Monday, Apr. 19, 1999

Classrooms for Sale

By NADYA LABI

Solve this problem: The staff and students of School District 11 in Colorado Springs, Colo., drank 30,000 cases of Coke beverages last year. District 11 has a 10-year, $8 million contract with the soft-drink company that calls for the yearly consumption of 1.68 million bottles of Coke products. If a case contains 24 bottles, which answer is correct? A) District 11 met its goal, and its students will sing back-up to Aretha Franklin in a new ad campaign. B) District 11 is 960,000 bottles in the red. C) Students should drink lots more Coke.

The best answer is B, but a District 11 administrator chose C. "If 35,439 staff and students buy one Coke product every other day for a school year," wrote John Bushey in a September missive to area principals, "we will double the required quota." His advice: allow Coke products in class and place vending machines in easily accessible areas. "Location, location, location is the key," he wrote, signing his memo "the Coke Dude."

Schools need money. Students have plenty of it to spend: $72 billion for all kids through high school, according to the most recent figures from Consumers Union. Those twin economic pressures have led to a disturbing trend on school grounds. In the past nine months, public school exclusivity deals with cola companies have soared 300%, to a record 150. And that's just the most obvious signal that schools are open for business. Calvin Klein models pout on the covers of textbooks; homecoming may be sponsored by Dr Pepper; Taco Bell dishes up burritos at a school cafeteria near you; and that new overhead projector may be just one company's way of saying thanks--for eating Campbell's soup.
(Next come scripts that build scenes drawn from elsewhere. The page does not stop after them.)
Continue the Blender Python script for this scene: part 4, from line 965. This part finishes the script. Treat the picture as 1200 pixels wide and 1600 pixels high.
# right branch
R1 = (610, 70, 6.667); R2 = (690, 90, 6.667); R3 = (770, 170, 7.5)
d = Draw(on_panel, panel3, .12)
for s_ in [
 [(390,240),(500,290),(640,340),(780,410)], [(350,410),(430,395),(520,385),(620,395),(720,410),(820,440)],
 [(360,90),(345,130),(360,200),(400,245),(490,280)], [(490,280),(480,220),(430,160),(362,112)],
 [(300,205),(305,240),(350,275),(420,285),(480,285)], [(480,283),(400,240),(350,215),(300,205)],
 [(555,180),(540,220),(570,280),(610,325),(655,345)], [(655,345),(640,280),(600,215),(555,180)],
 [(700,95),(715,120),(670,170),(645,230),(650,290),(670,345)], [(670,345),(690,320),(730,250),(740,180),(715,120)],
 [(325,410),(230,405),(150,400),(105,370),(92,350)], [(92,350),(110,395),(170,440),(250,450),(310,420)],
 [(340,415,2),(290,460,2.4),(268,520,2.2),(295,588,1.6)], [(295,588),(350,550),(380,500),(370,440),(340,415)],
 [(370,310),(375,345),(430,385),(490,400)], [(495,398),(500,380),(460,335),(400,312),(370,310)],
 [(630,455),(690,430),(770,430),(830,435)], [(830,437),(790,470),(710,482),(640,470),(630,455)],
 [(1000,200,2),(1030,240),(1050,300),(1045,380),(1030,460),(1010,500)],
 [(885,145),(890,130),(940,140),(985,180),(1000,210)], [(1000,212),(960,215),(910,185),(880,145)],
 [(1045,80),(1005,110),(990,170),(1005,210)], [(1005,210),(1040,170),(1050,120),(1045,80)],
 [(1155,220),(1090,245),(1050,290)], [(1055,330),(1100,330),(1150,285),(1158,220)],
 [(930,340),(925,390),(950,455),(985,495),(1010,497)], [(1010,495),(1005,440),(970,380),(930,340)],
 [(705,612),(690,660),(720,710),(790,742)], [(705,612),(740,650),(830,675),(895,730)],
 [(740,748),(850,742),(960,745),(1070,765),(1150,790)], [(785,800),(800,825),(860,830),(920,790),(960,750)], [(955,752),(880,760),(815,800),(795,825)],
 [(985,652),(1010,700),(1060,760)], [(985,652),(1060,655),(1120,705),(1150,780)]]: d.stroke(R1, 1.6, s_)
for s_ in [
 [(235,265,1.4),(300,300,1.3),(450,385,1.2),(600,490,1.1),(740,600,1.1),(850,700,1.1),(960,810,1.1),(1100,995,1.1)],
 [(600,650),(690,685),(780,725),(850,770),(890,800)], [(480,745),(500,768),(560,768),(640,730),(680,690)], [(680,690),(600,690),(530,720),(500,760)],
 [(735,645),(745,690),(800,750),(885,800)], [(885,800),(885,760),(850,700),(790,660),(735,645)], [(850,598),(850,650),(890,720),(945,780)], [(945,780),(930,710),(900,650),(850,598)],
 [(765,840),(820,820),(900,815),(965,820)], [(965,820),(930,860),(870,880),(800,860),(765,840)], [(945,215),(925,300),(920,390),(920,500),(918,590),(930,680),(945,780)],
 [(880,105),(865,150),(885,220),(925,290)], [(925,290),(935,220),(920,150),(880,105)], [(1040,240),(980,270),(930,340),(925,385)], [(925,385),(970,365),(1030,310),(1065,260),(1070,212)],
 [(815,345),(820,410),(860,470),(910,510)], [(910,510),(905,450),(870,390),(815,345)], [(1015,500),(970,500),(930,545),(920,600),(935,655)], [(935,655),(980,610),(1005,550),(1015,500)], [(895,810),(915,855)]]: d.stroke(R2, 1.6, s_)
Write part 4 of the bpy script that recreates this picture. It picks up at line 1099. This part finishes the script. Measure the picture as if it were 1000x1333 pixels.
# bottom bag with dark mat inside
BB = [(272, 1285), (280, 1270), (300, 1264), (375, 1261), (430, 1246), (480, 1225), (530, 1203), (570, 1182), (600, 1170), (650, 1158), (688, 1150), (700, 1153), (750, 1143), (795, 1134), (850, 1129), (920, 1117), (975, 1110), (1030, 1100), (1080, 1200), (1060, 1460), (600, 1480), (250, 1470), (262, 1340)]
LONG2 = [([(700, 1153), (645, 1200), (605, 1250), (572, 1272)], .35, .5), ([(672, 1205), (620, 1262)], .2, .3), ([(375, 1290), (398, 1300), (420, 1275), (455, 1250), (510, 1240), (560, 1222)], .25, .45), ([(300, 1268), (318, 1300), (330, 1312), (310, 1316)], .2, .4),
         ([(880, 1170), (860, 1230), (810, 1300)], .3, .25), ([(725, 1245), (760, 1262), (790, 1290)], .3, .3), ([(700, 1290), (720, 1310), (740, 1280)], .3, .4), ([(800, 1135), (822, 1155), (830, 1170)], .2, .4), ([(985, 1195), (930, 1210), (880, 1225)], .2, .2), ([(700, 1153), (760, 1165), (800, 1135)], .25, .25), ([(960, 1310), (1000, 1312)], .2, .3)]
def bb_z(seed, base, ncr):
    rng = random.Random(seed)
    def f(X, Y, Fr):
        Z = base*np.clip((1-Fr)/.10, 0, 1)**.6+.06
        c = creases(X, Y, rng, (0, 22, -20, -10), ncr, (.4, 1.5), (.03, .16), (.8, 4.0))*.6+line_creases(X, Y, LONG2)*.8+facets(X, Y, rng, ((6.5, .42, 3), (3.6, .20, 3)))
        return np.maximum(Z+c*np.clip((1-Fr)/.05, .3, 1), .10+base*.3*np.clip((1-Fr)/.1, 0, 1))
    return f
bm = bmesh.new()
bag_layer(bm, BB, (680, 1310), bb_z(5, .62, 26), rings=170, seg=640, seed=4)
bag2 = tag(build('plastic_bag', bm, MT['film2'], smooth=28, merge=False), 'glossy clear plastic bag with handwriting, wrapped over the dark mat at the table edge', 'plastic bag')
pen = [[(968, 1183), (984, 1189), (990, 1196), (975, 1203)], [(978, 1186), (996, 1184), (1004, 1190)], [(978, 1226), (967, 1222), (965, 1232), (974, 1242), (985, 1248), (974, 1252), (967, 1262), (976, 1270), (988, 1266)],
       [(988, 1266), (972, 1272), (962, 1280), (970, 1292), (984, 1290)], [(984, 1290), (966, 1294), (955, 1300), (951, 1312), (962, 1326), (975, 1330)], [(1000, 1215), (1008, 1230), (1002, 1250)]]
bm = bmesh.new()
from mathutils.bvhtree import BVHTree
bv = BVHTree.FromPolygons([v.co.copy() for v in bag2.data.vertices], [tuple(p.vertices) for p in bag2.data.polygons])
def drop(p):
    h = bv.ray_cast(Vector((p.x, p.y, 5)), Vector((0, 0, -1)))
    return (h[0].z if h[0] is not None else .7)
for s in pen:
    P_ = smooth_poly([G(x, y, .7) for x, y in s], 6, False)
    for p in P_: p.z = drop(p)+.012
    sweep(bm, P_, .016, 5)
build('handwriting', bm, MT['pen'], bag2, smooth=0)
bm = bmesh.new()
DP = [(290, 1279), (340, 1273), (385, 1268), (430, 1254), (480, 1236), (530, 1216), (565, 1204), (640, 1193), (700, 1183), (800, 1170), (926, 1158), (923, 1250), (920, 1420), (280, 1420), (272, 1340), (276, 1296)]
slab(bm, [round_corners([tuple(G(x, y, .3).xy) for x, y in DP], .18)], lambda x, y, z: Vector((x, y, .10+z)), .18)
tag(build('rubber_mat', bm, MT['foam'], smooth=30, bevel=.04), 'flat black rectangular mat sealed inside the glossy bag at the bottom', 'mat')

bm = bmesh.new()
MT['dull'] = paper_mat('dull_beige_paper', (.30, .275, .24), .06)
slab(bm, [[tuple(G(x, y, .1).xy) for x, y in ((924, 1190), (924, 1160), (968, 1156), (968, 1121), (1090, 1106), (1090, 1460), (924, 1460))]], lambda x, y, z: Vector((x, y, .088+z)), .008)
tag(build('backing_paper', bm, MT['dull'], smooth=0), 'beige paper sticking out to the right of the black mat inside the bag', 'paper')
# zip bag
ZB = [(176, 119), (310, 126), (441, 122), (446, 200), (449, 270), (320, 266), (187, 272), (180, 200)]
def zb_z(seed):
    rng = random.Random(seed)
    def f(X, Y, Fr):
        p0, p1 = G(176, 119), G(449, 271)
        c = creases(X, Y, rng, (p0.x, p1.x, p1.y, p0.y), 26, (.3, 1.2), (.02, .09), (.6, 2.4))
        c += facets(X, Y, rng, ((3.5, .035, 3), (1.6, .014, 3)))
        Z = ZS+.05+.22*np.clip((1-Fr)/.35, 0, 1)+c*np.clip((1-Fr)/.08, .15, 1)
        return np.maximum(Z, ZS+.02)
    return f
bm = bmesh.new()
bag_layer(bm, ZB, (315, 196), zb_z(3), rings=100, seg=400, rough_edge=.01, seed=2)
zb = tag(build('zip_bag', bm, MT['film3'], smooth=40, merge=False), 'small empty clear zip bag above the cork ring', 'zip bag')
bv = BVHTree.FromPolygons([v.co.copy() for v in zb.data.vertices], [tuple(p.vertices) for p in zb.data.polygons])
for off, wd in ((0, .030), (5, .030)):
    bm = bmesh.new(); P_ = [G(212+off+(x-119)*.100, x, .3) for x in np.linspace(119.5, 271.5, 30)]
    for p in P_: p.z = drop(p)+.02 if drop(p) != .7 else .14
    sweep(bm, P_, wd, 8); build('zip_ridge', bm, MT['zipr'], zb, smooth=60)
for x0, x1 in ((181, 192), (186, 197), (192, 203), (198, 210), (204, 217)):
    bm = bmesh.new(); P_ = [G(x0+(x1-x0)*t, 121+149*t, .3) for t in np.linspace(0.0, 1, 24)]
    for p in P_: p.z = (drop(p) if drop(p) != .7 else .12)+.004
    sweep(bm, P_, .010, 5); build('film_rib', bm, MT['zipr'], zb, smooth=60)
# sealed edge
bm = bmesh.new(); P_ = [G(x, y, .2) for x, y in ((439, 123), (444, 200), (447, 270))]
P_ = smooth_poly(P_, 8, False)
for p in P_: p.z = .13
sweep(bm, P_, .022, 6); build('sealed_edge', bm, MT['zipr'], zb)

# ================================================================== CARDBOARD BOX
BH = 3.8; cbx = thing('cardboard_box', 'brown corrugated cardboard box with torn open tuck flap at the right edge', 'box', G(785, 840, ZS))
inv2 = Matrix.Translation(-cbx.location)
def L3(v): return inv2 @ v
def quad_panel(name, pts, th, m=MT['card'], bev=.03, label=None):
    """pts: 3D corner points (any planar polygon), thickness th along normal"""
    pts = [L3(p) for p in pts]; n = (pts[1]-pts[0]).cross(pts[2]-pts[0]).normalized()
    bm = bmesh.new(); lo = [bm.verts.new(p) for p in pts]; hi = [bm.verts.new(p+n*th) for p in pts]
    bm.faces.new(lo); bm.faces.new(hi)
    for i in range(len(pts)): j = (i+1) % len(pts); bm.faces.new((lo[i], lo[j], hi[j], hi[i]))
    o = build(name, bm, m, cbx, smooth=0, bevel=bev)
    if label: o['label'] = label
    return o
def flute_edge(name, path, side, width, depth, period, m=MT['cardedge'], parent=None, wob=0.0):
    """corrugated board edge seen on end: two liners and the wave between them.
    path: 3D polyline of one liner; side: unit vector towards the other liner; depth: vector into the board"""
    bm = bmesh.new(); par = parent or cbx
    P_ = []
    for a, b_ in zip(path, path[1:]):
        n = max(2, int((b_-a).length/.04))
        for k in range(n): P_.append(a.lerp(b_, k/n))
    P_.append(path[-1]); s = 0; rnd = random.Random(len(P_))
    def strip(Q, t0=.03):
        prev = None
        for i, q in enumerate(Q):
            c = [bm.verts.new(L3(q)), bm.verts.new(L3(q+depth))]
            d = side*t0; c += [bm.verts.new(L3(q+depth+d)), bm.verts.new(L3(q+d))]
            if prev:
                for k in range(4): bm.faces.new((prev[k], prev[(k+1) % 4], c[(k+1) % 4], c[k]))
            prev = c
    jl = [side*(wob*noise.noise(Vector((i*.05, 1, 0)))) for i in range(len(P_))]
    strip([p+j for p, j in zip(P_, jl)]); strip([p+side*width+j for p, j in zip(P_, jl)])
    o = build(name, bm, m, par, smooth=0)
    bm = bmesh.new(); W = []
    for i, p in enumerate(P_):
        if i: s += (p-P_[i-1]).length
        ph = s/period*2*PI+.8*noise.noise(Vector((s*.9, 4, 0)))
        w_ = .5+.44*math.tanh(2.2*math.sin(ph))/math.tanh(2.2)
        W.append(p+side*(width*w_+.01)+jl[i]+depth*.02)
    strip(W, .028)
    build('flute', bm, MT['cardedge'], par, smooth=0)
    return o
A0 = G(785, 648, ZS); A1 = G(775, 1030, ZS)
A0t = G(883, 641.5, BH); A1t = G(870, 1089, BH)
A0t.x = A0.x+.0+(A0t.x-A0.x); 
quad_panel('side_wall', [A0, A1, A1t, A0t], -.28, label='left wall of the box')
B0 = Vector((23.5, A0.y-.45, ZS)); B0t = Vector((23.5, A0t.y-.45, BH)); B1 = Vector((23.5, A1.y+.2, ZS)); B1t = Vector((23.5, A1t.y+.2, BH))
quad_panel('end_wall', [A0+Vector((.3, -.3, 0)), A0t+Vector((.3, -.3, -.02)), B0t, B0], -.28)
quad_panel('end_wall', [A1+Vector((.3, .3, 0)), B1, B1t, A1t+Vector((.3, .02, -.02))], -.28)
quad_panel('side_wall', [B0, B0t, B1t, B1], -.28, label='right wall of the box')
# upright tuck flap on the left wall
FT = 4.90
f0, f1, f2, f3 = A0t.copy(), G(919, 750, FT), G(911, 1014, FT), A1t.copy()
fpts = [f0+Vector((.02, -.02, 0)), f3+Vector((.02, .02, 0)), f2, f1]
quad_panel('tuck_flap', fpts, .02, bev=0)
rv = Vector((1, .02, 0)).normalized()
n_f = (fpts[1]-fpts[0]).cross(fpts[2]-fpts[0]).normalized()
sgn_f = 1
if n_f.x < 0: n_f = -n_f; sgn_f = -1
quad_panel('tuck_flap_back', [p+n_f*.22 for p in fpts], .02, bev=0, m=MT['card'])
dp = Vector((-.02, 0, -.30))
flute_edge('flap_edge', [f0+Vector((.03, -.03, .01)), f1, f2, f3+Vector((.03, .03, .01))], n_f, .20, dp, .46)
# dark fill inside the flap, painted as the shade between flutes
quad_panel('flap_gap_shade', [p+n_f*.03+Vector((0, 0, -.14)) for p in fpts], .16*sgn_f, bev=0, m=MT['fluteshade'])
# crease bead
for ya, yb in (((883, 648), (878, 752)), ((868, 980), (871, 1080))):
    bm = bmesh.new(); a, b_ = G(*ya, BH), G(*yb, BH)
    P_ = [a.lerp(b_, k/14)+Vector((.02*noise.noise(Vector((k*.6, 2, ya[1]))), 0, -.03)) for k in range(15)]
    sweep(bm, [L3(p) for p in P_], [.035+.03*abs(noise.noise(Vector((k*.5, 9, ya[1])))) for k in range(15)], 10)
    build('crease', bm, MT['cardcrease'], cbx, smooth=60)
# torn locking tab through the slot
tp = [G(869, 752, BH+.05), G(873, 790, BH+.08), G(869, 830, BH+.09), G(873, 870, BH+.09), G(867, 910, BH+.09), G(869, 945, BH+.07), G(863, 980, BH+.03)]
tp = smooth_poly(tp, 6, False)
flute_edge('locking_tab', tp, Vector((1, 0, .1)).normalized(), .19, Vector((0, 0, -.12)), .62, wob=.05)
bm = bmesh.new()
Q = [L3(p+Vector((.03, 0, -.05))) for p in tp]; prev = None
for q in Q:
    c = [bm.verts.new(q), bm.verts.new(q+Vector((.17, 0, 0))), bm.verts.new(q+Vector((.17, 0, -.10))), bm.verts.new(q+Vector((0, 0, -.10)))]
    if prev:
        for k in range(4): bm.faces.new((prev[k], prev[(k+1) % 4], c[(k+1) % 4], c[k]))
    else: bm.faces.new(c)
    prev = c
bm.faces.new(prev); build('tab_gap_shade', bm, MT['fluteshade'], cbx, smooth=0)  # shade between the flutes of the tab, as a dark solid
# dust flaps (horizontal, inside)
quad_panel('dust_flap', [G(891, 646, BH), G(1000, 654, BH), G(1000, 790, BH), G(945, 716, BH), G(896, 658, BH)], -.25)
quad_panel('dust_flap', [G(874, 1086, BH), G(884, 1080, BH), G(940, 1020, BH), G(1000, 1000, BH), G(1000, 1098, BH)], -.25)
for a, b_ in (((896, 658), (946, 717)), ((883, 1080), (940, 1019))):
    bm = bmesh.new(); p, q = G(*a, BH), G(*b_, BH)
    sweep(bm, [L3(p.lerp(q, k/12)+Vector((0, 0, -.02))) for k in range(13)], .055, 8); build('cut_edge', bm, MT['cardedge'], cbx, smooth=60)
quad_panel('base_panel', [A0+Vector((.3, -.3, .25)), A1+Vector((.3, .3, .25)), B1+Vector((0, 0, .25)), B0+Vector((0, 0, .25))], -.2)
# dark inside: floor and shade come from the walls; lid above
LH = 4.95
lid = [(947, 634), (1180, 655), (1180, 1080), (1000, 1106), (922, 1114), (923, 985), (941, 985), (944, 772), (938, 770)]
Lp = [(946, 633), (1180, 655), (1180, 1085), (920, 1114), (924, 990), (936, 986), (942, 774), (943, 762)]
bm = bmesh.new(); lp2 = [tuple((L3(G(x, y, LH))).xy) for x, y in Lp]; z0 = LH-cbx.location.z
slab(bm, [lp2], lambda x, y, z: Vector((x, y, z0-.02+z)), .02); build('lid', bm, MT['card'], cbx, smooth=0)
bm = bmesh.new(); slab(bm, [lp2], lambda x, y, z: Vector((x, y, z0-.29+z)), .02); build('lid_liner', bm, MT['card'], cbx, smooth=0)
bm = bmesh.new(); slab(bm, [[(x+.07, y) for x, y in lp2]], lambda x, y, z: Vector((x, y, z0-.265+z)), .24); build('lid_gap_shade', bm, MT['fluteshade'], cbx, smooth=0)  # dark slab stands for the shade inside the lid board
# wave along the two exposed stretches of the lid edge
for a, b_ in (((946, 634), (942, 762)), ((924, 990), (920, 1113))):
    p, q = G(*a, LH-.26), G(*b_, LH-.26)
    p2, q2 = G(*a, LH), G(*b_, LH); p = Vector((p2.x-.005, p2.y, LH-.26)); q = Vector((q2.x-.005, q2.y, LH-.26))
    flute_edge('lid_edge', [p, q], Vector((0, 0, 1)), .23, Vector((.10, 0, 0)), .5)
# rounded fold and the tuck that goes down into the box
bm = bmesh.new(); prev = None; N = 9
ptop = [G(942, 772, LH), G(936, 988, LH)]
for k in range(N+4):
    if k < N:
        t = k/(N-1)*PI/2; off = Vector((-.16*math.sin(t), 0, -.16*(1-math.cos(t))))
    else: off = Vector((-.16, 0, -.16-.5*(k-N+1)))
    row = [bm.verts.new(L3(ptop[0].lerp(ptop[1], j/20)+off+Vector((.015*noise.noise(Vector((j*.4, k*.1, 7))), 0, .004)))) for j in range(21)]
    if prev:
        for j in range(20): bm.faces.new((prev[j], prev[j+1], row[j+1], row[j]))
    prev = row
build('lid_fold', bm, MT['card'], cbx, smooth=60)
Commercialism in classrooms has become so rampant that last week a California education committee voted to restrict the use of brand names in taxpayer-funded textbooks. Parents were upset about a McGraw-Hill math textbook that is filled with references to products like Volkswagen automobiles, Jif peanut butter and Beanie Babies. McGraw-Hill representatives point out that the company receives no compensation for mentioning the products, which are used simply to get kids' attention. "The practice of using real-life examples is a technique that's been around for 12 to 15 years," says Roger Rogalin, president of the publishing company's school division. "We live in a branded society, and these are the things kids are talking about."

The product placements in textbooks do seem innocent of any overt commercial intent. Still, if you think Toys "R" Us and MTV are the only places where kids are being trained as consumers, take a walk through any elementary school or high school. Those splashy book covers? Chances are they're distributed by Cover Concepts, a company that sells advertising space on book covers to companies like Nestle and Calvin Klein. That new weight-lifting machine? The school may participate in any of the incentive programs run by General Mills, Campbell's soup or AT&T. Schools earn points for every box top, soup label or long-distance phone call--which can then be redeemed for athletic and educational equipment. Or the school may be flush with prize money won in a contest sponsored by Chips Ahoy!, which asked students to confirm that there really are 1,000 chips in each bag, or Kellogg's, which had kids make sculptures out of Rice Krispies and melted marshmallows. "Is it proper for public institutions to become salespeople and build brand loyalty?" asks Andrew Hagelshaw, senior program director at the Center for Commercial-Free Public Education in Oakland, Calif. "Advertisers realize that schools are the perfect place to develop new markets. Kids can't switch the channel."

That's literally true in the case of ZapMe! Corp., which gives schools a free ride on the information superhighway, providing high-speed PCs, Internet access, laser printers and technical support. The catch? Students must use the computers for a minimum of four hours daily, while staring at a 2-in. x 4-in. billboard of rotating ads. Students earn "ZapPoints" that can be redeemed at an e-commerce mall. "There's a huge gap between what schools need and what they can afford," says Frank Vigil, president of the San Ramon-based company. "We want to provide the solution." He has signed up 5,000 schools in his first four months of marketing.

School resistance to these kinds of ventures has been steadily worn down, ever since Channel One began offering schools free video equipment in return for showing kids a daily TV newscast filled with commercials. Now some companies are allowed into schools to do their market research. Noggin, an interactive TV network created by Nickelodeon and the Children's Television Network, meets with more than 300 students at a New Jersey school during lunch and recess for the express purpose of finding out "what sparks kids." To thank Watchung School for its cooperation, the network has "contributed" $7,000 worth of keyboards. Education Market Resources conducts focus groups in schools on behalf of Kentucky Fried Chicken, McDonald's, Mattel and advertising giant Leo Burnett. "We are strictly a kids' market-research firm," says Bob Reynolds, president of the Kansas-based company. "We never promote or market goods." But the information it collects is provided to other companies that then promote and market their own goods.

Secretary of Education Richard Riley is fond of saying, "Better education is everybody's business." In Plymouth, Mich., they take that slogan to heart. District administrators are considering auctioning off school names to the highest-bidding corporation. No takers yet, but it could be the ultimate product placement: imagine your kid one day graduating from McDonald's Middle School and heading off to Coke High.